El deterioro
El tiempo no avanza. Rueda. Como una piedra por la ladera del alma, como una moneda que gira sobre su canto, como una grieta que no avisa, pero siempre llega.
En la vida, el deterioro no entra por la puerta:
Se filtra. Por las hendijas de la rutina, por las comisuras de las sonrisas falsas, por los silencios que ya no son cómodos. Llega sin que uno se dé cuenta, y cuando uno lo nota, ya ha tomado asiento. Se acomoda en las rodillas que crujen, en las memorias que confunden nombres, en los espejos que no devuelven el reflejo esperado. El deterioro no es muerte, es la espera. El cuerpo que sabe que está cediendo, que antes podía correr y ahora apenas camina, que antes reía sin miedo y ahora calcula el costo de cada carcajada.
En el amor, el deterioro no grita. Susurra.
Dice cosas que antes no se decían. O deja de decir lo que alguna vez fue pan sagrado: “te quiero”, “qué linda estás”, “me hiciste falta”. Se instala en el beso que llega tarde, en la mano que ya no busca, en la cama que se agranda, aunque el colchón sea el mismo. Es el olvido de los detalles, es el cumpleaños que no se recuerda, es el perfume que ya no estremece. Y, sin embargo, ahí sigue, el amor, herido pero terco, esperando que lo salven como a una flor que aún no ha muerto del todo, aunque el agua ya no llegue.
En el arte, el deterioro se llama olvido.
La obra que nadie mira, la canción que nadie canta, el poema que duerme en una biblioteca cerrada. Se pudre el papel, se apaga la tinta, se enfría el lienzo. Pero también hay deterioro en lo que sobrevive: en las galerías que convierten el arte en cifra, en los críticos que disecan el alma de un trazo, en los museos que embalsaman la rebeldía. Duele más el deterioro que viene disfrazado de prestigio que el que llega con la lluvia. Porque al menos la humedad no finge.
Sin embargo, hay belleza en el deterioro.
La arruga es memoria. La grieta es historia. La ruina es testigo. Lo deteriorado sabe cosas que lo nuevo ignora. El amor gastado sabe amar sin expectativas. El cuerpo que duele agradece más intensamente cada paso que aún puede dar.
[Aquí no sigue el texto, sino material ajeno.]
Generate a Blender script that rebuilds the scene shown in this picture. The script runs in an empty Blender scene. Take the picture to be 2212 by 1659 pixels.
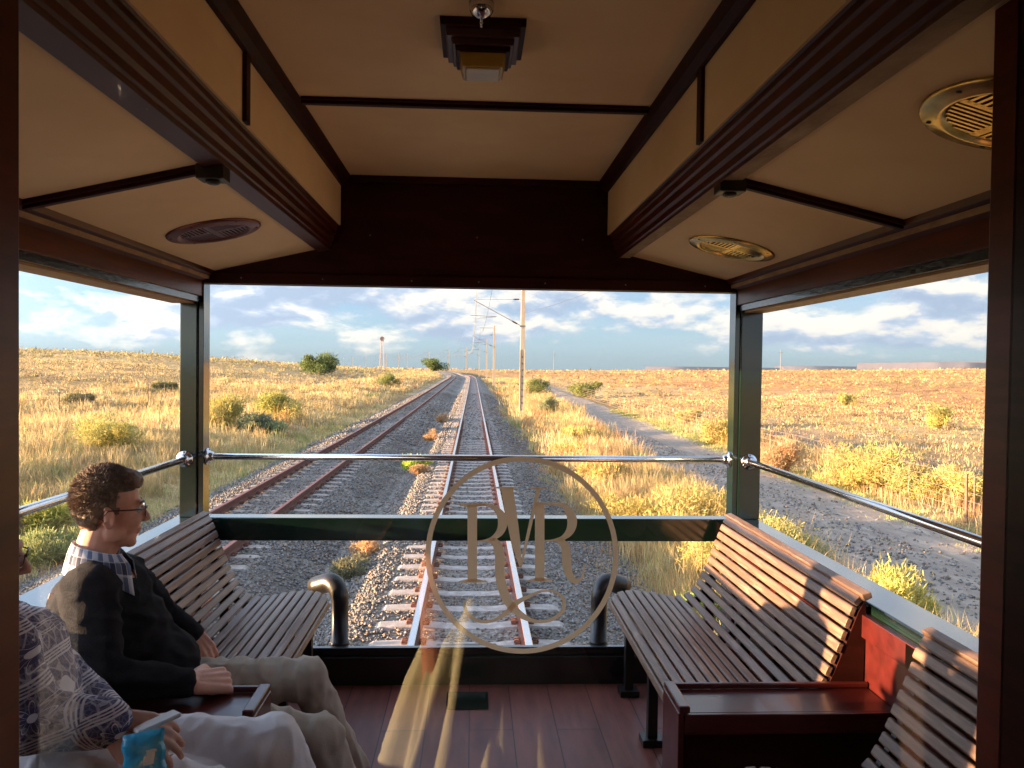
import bpy, bmesh, math, random
import numpy as np
from mathutils import Vector, Matrix, noise
sc = bpy.context.scene
COL = sc.collection
# ------------------------------------------------------------------ camera
F = 1684.9                       # focal length in pixels of a 2212 px wide picture
CAMZ = 2.66                      # camera above the rail heads
YAW, PIT, ROL = math.radians(2.84), math.radians(-1.24), math.radians(0.752)
fwd = Vector((math.sin(YAW)*math.cos(PIT), math.cos(YAW)*math.cos(PIT), math.sin(PIT)))
rgt = Vector((math.cos(YAW), -math.sin(YAW), 0)); upv = rgt.cross(fwd)
r2 = rgt*math.cos(ROL)+upv*math.sin(ROL); u2 = -rgt*math.sin(ROL)+upv*math.cos(ROL)
cam = bpy.data.cameras.new('camera'); camo = bpy.data.objects.new('camera', cam); COL.objects.link(camo)
cam.sensor_width = 36; cam.lens = F/2212*36; cam.clip_start = 0.05; cam.clip_end = 60000
camo.matrix_world = Matrix(((r2.x,u2.x,-fwd.x,0),(r2.y,u2.y,-fwd.y,0),(r2.z,u2.z,-fwd.z,CAMZ),(0,0,0,1)))
sc.camera = camo
def P(px, py, Y):
    """the point at depth Y that the photograph shows at pixel (px, py)"""
    d = fwd + r2*((px-1106)/F) - u2*((py-829.5)/F)
    return Vector((d.x/d.y*Y, Y, CAMZ+d.z/d.y*Y))
# ------------------------------------------------------------------ light
SUNV = Vector((-2.2, -0.215, 0.228)).normalized()
SUN_EL = math.asin(SUNV.z); SUN_AZ = math.atan2(SUNV.x, SUNV.y)
sun = bpy.data.lights.new('sun', 'SUN'); sun.energy = 5.0; sun.angle = math.radians(0.6); sun.color = (1.0, 0.665, 0.365)
suno = bpy.data.objects.new('sun', sun); COL.objects.link(suno); suno.rotation_euler = SUNV.to_track_quat('Z', 'Y').to_euler()
w = bpy.data.worlds.new('World'); sc.world = w; w.use_nodes = True
nt = w.node_tree; nt.nodes.clear()
def N(nt, t, **k):
    n = nt.nodes.new(t)
    for a, b in k.items():
        if a.startswith('i_'): n.inputs[a[2:].replace('_', ' ')].default_value = b
        else: setattr(n, a, b)
    return n
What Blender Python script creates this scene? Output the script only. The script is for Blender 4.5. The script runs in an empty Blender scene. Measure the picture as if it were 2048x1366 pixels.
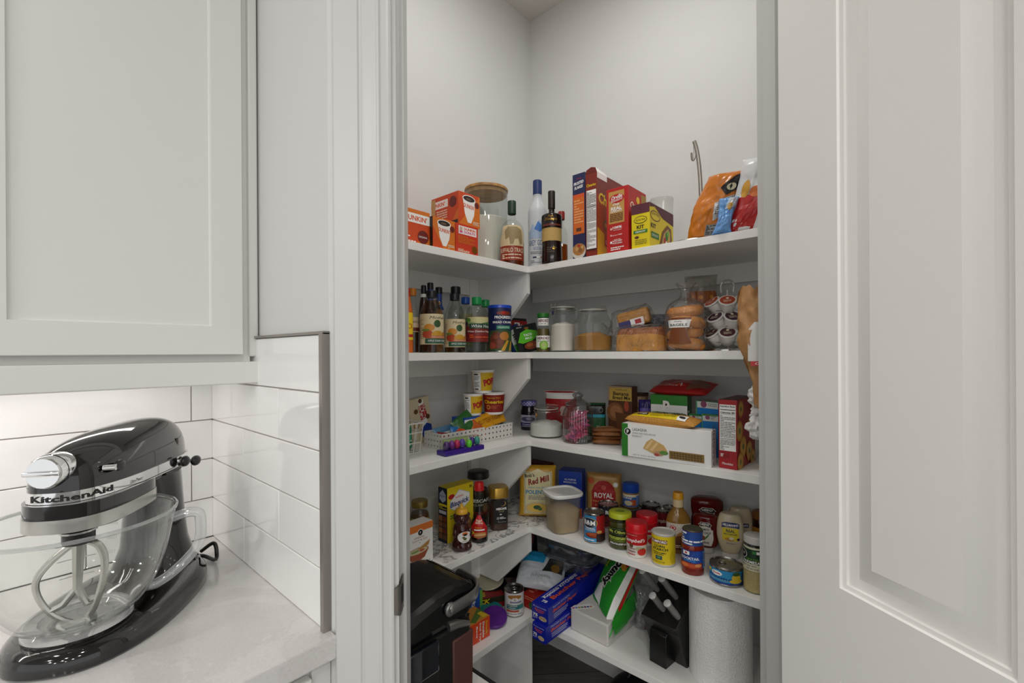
import bpy, bmesh, math, random
from math import sin, cos, pi, radians, sqrt, atan2, ceil
from mathutils import Vector, Matrix, noise
from mathutils.geometry import tessellate_polygon
rnd = random.Random(11)
sc = bpy.context.scene
COL = sc.collection
V = Vector
# ------------------------------------------------------------------ camera (level, slight roll)
F_PX, YAW, ROLL, SHIFT, EYE = 908.0, radians(41.64), radians(-0.356), 22.8, 1.389
FW = V((cos(YAW), sin(YAW), 0)); RT = V((sin(YAW), -cos(YAW), 0)); UP = V((0, 0, 1))
RT, UP = cos(ROLL) * RT + sin(ROLL) * UP, -sin(ROLL) * RT + cos(ROLL) * UP
EYEP = V((0, 0, EYE))
cam = bpy.data.cameras.new('camera'); co = bpy.data.objects.new('camera', cam); COL.objects.link(co)
co.matrix_world = Matrix(((RT.x, UP.x, -FW.x, 0), (RT.y, UP.y, -FW.y, 0), (RT.z, UP.z, -FW.z, EYE), (0, 0, 0, 1)))
cam.sensor_width = 36; cam.lens = 36 * F_PX / 2048; cam.shift_y = SHIFT / 2048; cam.clip_start = .02
sc.camera = co
# where a sight line of the photograph meets a plane of the room (measuring tools)
def ray(x, y): return RT * ((x - 1024) / F_PX) + UP * ((683 + SHIFT - y) / F_PX) + FW
def hit(x, y, ax, v):
    d = ray(x, y); return EYEP + d * ((v - EYEP[ax]) / d[ax])
def at(x, y, z): p = hit(x, y, 2, z); return V((p.x, p.y, 0))
def depth(p): return (V((p[0], p[1], EYE)) - EYEP).dot(FW)
def zat(py, p, px=None):                       # height of pixel row py above the ground point p
    Z = depth(p); xx = (V((p[0], p[1], EYE)) - EYEP).dot(RT) / Z * F_PX + 1024
    d = ray(xx, py); return EYE + d.z * Z
def wpx(n, p): return n * depth(p) / F_PX       # length of n pixels at the ground point p
QX, QY = 1.345, 1.111                            # front edges of the right and left shelves
PX, PY = 1.729, 1.4055                           # pantry walls
S1, S2, S3, S4, S5 = 1.720, 1.391, 1.056, .722, .375
def L(px, b=0.0): p = hit(px, 700, 1, QY + b); return V((p.x, p.y, 0))
def Rr(px, b=0.0): p = hit(px, 700, 0, QX + b); return V((p.x, p.y, 0))
# ------------------------------------------------------------------ materials
MATS = {}
def lin(h):
    h = h.lstrip('#'); o = []
    for i in (0, 2, 4):
        c = int(h[i:i + 2], 16) / 255; o.append(c / 12.92 if c <= .04045 else ((c + .055) / 1.055) ** 2.4)
    return (*o, 1)
def newmat(name):
    m = bpy.data.materials.new(name); m.use_nodes = True
    return m, m.node_tree.nodes, m.node_tree.links, m.node_tree.nodes['Principled BSDF']
def M(col, rough=.45, metal=0.0, coat=0.0, bump=0.0, bs=60.0, var=0.0, spec=.5, name=None):
    k = (col, rough, metal, coat, bump, bs, var, spec)
    if k in MATS: return MATS[k]
    m, n, l, b = newmat(name or 'paint_' + col.lstrip('#'))
    b.inputs['Base Color'].default_value = lin(col); b.inputs['Roughness'].default_value = rough
    b.inputs['Metallic'].default_value = metal; b.inputs['Coat Weight'].default_value = coat
    b.inputs['Specular IOR Level'].default_value = spec
    if bump or var:
        t = n.new('ShaderNodeTexCoord'); x = n.new('ShaderNodeTexNoise'); x.inputs['Scale'].default_value = bs
        x.inputs['Detail'].default_value = 4; l.new(t.outputs['Object'], x.inputs['Vector'])
        if bump:
            u = n.new('ShaderNodeBump'); u.inputs['Strength'].default_value = bump; u.inputs['Distance'].default_value = .004
            l.new(x.outputs['Fac'], u.inputs['Height']); l.new(u.outputs['Normal'], b.inputs['Normal'])
        if var:
            r = n.new('ShaderNodeMixRGB'); c = lin(col)
            r.inputs[1].default_value = tuple(min(1, q * (1 - var)) for q in c[:3]) + (1,)
            r.inputs[2].default_value = tuple(min(1, q * (1 + var)) for q in c[:3]) + (1,)
            l.new(x.outputs['Fac'], r.inputs[0]); l.new(r.outputs[0], b.inputs['Base Color'])
    MATS[k] = m; return m
def PL(col, rough=.22): return M(col, rough)
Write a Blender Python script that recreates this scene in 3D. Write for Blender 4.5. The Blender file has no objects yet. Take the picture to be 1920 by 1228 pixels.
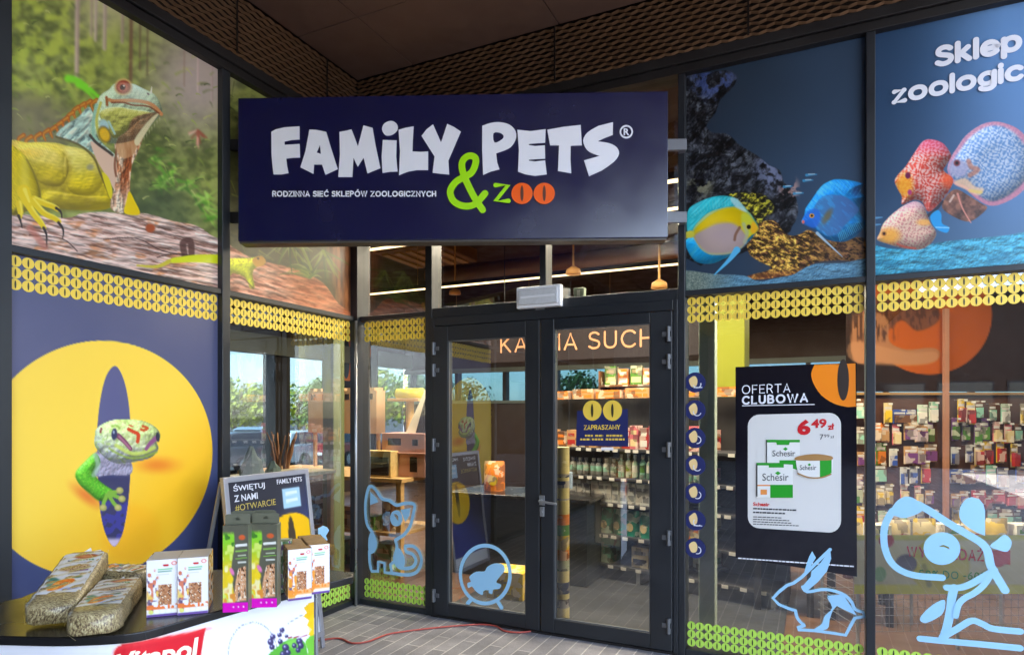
import bpy, math, random
import numpy as np
from mathutils import Vector
from mathutils.geometry import tessellate_polygon

scene = bpy.context.scene
COL = scene.collection
random.seed(7)
PI = math.pi

# ------------------------------------------------------------------ camera
FPX, CX, HY, W0 = 1200.0, 960.0, 775.0, 1920.0     # focal length and horizon measured on the 1920 px photograph
CAM_H = 1.6
cam = bpy.data.cameras.new('camera')
cam_o = bpy.data.objects.new('camera', cam)
COL.objects.link(cam_o)
cam_o.location = (0, 0, CAM_H)
cam_o.rotation_euler = (PI / 2, 0, 0)
cam.sensor_width = 36.0
cam.lens = 36.0 * FPX / W0
cam.shift_y = (HY - 614.0) / W0
cam.clip_start, cam.clip_end = 0.05, 2000
scene.camera = cam_o

# ------------------------------------------------------------------ sky, sun, exposure
SUN_EL, SUN_AZ = math.radians(55), math.radians(230)   # azimuth: clockwise from +Y, the side the light comes from
world = bpy.data.worlds.new('World')
scene.world = world
world.use_nodes = True
wn = world.node_tree
wn.nodes.clear()
w_out = wn.nodes.new('ShaderNodeOutputWorld')
w_bg = wn.nodes.new('ShaderNodeBackground')
w_sky = wn.nodes.new('ShaderNodeTexSky')
w_sky.sky_type = 'NISHITA'
w_sky.sun_disc = False
w_sky.sun_elevation = SUN_EL
w_sky.sun_rotation = SUN_AZ
w_bg.inputs['Strength'].default_value = 0.14
w_tc = wn.nodes.new('ShaderNodeTexCoord')
w_map = wn.nodes.new('ShaderNodeMapping')
w_map.inputs['Scale'].default_value = (1.0, 1.0, 2.6)
w_no = wn.nodes.new('ShaderNodeTexNoise')
w_no.inputs['Scale'].default_value = 3.2
w_no.inputs['Detail'].default_value = 7
w_ra = wn.nodes.new('ShaderNodeValToRGB')
w_ra.color_ramp.elements[0].position = 0.47
w_ra.color_ramp.elements[1].position = 0.66
w_mx = wn.nodes.new('ShaderNodeMix')
w_mx.data_type = 'RGBA'
w_mx.inputs[7].default_value = (5.6, 5.8, 6.1, 1)
wn.links.new(w_tc.outputs['Generated'], w_map.inputs['Vector'])
wn.links.new(w_map.outputs['Vector'], w_no.inputs['Vector'])
wn.links.new(w_no.outputs['Fac'], w_ra.inputs['Fac'])
wn.links.new(w_ra.outputs['Color'], w_mx.inputs[0])
wn.links.new(w_sky.outputs['Color'], w_mx.inputs[6])
wn.links.new(w_mx.outputs[2], w_bg.inputs['Color'])
wn.links.new(w_bg.outputs['Background'], w_out.inputs['Surface'])

sun = bpy.data.lights.new('sun', 'SUN')
sun.energy = 4.6
sun.angle = math.radians(0.5)
sun.color = (1.0, 0.94, 0.86)
sun_o = bpy.data.objects.new('sun', sun)
COL.objects.link(sun_o)
sd = Vector((math.sin(SUN_AZ) * math.cos(SUN_EL), math.cos(SUN_AZ) * math.cos(SUN_EL), math.sin(SUN_EL)))
sun_o.rotation_euler = sd.to_track_quat('Z', 'Y').to_euler()
sun_o.location = sd * 60

scene.view_settings.view_transform = 'Standard'
scene.view_settings.look = 'None'
scene.view_settings.gamma = 1.0
scene.view_settings.exposure = 3.2
scene.cycles.max_bounces = 9
scene.cycles.diffuse_bounces = 4
scene.cycles.glossy_bounces = 4
scene.cycles.transparent_max_bounces = 14
scene.cycles.caustics_reflective = False
scene.cycles.caustics_refractive = False
scene.cycles.sample_clamp_indirect = 6.0

# ------------------------------------------------------------------ colour and materials
def lin1(v):
    v = v / 255.0
    return v / 12.92 if v <= 0.04045 else ((v + 0.055) / 1.055) ** 2.4

def lin(c):
    return (lin1(c[0]), lin1(c[1]), lin1(c[2]), 1.0)

MATS = {}
def mat(name, rgb, rough=0.5, metal=0.0, spec=0.5, vary=0.12, scale=6.0, bump=0.0, coat=0.0, stretch=None):
    """Principled surface; rgb in sRGB 0..255, broken up by a little noise in the surface's own coordinates."""
    if name in MATS:
        return MATS[name]
    m = bpy.data.materials.new(name)
    m.use_nodes = True
    nt = m.node_tree
    b = nt.nodes['Principled BSDF']
    b.inputs['Roughness'].default_value = rough
    b.inputs['Metallic'].default_value = metal
    b.inputs['Specular IOR Level'].default_value = spec
    b.inputs['Coat Weight'].default_value = coat
    c = lin(rgb)
    tc = nt.nodes.new('ShaderNodeTexCoord')
    mp = nt.nodes.new('ShaderNodeMapping')
    if stretch:
        mp.inputs['Scale'].default_value = stretch
    no = nt.nodes.new('ShaderNodeTexNoise')
    no.inputs['Scale'].default_value = scale
    no.inputs['Detail'].default_value = 5
    mx = nt.nodes.new('ShaderNodeMix')
    mx.data_type = 'RGBA'
    mx.inputs[6].default_value = tuple(x * (1 - vary) for x in c[:3]) + (1,)
    mx.inputs[7].default_value = tuple(min(1, x * (1 + vary)) for x in c[:3]) + (1,)
    nt.links.new(tc.outputs['Object'], mp.inputs['Vector'])
    nt.links.new(mp.outputs['Vector'], no.inputs['Vector'])
    nt.links.new(no.outputs['Fac'], mx.inputs[0])
    nt.links.new(mx.outputs[2], b.inputs['Base Color'])
    n2 = nt.nodes.new('ShaderNodeTexNoise')
    n2.inputs['Scale'].default_value = 3.3
    n2.inputs['Detail'].default_value = 6
    mr = nt.nodes.new('ShaderNodeMapRange')
    mr.inputs['From Min'].default_value = 0.3
    mr.inputs['From Max'].default_value = 0.7
    mr.inputs['To Min'].default_value = max(0.02, rough * 0.75)
    mr.inputs['To Max'].default_value = min(1.0, rough * 1.3)
    nt.links.new(tc.outputs['Object'], n2.inputs['Vector'])
    nt.links.new(n2.outputs['Fac'], mr.inputs['Value'])
    nt.links.new(mr.outputs['Result'], b.inputs['Roughness'])
    if bump:
        bu = nt.nodes.new('ShaderNodeBump')
        bu.inputs['Strength'].default_value = bump
        bu.inputs['Distance'].default_value = 0.01
        nt.links.new(no.outputs['Fac'], bu.inputs['Height'])
        nt.links.new(bu.outputs['Normal'], b.inputs['Normal'])
    MATS[name] = m
    return m

def print_mat(name, rough=0.35, spec=0.4, wrinkle=0.03):
    """Printed surface: the ink colours are stored per vertex, the sheen is the foil's."""
    if name in MATS:
        return MATS[name]
    m = bpy.data.materials.new(name)
    m.use_nodes = True
    nt = m.node_tree
    b = nt.nodes['Principled BSDF']
    b.inputs['Roughness'].default_value = rough
    b.inputs['Specular IOR Level'].default_value = spec
    at = nt.nodes.new('ShaderNodeAttribute')
    at.attribute_name = 'ink'
    nt.links.new(at.outputs['Color'], b.inputs['Base Color'])
    tc = nt.nodes.new('ShaderNodeTexCoord')
    no = nt.nodes.new('ShaderNodeTexNoise')
    no.inputs['Scale'].default_value = 14
    no.inputs['Detail'].default_value = 2
    bu = nt.nodes.new('ShaderNodeBump')
    bu.inputs['Strength'].default_value = wrinkle
    bu.inputs['Distance'].default_value = 0.01
    nt.links.new(tc.outputs['Object'], no.inputs['Vector'])
    nt.links.new(no.outputs['Fac'], bu.inputs['Height'])
    nt.links.new(bu.outputs['Normal'], b.inputs['Normal'])
    MATS[name] = m
    return m

def glass_mat(name, tint=(0.80, 0.84, 0.82), ior=2.45):
    if name in MATS:
        return MATS[name]
    m = bpy.data.materials.new(name)
    m.use_nodes = True
    nt = m.node_tree
    nt.nodes.clear()
    out = nt.nodes.new('ShaderNodeOutputMaterial')
    tr = nt.nodes.new('ShaderNodeBsdfTransparent')
    tr.inputs['Color'].default_value = (*tint, 1)
    gl = nt.nodes.new('ShaderNodeBsdfGlossy')
    gl.inputs['Roughness'].default_value = 0.0
    gl.inputs['Color'].default_value = (0.95, 0.98, 1, 1)
    fr = nt.nodes.new('ShaderNodeFresnel')
    fr.inputs['IOR'].default_value = ior
    # float glass is never perfectly flat: a very long, weak waviness
    tc = nt.nodes.new('ShaderNodeTexCoord')
    no = nt.nodes.new('ShaderNodeTexNoise')
    no.inputs['Scale'].default_value = 1.6
    no.inputs['Detail'].default_value = 1
    bu = nt.nodes.new('ShaderNodeBump')
    bu.inputs['Strength'].default_value = 0.12
    bu.inputs['Distance'].default_value = 0.012
    nt.links.new(tc.outputs['Object'], no.inputs['Vector'])
    nt.links.new(no.outputs['Fac'], bu.inputs['Height'])
    nt.links.new(bu.outputs['Normal'], gl.inputs['Normal'])
    mx = nt.nodes.new('ShaderNodeMixShader')
    nt.links.new(fr.outputs['Fac'], mx.inputs['Fac'])
    nt.links.new(tr.outputs['BSDF'], mx.inputs[1])
    nt.links.new(gl.outputs['BSDF'], mx.inputs[2])
    nt.links.new(mx.outputs['Shader'], out.inputs['Surface'])
    MATS[name] = m
    return m

def glow_mat(name, rgb, strength):
    if name in MATS:
        return MATS[name]
    m = bpy.data.materials.new(name)
    m.use_nodes = True
    b = m.node_tree.nodes['Principled BSDF']
    b.inputs['Base Color'].default_value = lin(rgb)
    b.inputs['Emission Color'].default_value = lin(rgb)
    b.inputs['Emission Strength'].default_value = strength
    MATS[name] = m
    return m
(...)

La obra olvidada espera como un secreto que no se rinde.
Tal vez el deterioro no sea el enemigo.
Tal vez sea el precio de haber vivido, de haber amado, de haber creado. Y en ese precio, a veces, brilla lo más humano que tenemos. Como quien mira una silla vieja y ve en ella no solo el polvo, sino todas las veces que sostuvo un descanso, el deterioro —cuando se mira con amor— también puede sostenernos.